Food motivates students. I wish I would have taken a whole class on how to use food to get people to do things. Like any good teacher, I used this principle ad nauseam throughout my teaching career. However, I still remember one student, let’s call him Jeremiah, who forever made an impression on me.
It was springtime in school with final projects and exams coming due. As Jeremiah approached the end of the semester, he began to lose his motivation. In an effort to motivate him, I made a deal, “Jeremiah, I will buy whatever you want for lunch if you finish your English term paper.” Jeremiah looked at me and said, “Even Chipotle?” “Yes,” I said, “even Chipotle.”
Jeremiah finished his English term paper and earned his burrito. I fulfilled my promise the next day during lunch. There, in my office, was the burrito of great delight. Jeremiah stopped by my office to enjoy his prize. As he picked up the foil-wrapped burrito, he hesitated. He looked at me and said, “My friend Adam is in the cafeteria. Can I go get him and bring him here? He’s alone.” Jeremiah put down his burrito and went to his friend.
We hear in John’s Gospel 15:13, “No one has greater love than this, to lay down one’s life for one’s friends.” I had a new insight that day, “No one has greater love than this, to lay down one’s burrito for one’s friends.”

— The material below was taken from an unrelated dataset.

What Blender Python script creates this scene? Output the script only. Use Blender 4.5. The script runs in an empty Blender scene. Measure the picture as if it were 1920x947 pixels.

I wrote previously about St. Francis de Sales and his love of the Song of Songs. There is a passage in this biblical book when the two lovers who are frantically searching for one another finally find each other. The Latin passage is Tenui Nec Dimittam, which means “I have taken hold and I will not let go.” This is the motto Francis chose for himself and it is the motto of the Oblates. It captures what God says to us, I have taken hold and I will not let you go. It also mirrors our response back.
After Jeremiah and his burrito, I see our motto in a new light. If Francis and the Song of Songs are right, then we have a God who will drop anything and everything for us. The great insight and goal is to ask for hearts ready for acts of charity. In moments when I am slow with charity, when I am slow to take hold, when I am slow to reach those alone, I think of Jeremiah and whisper, “Put down the burrito.”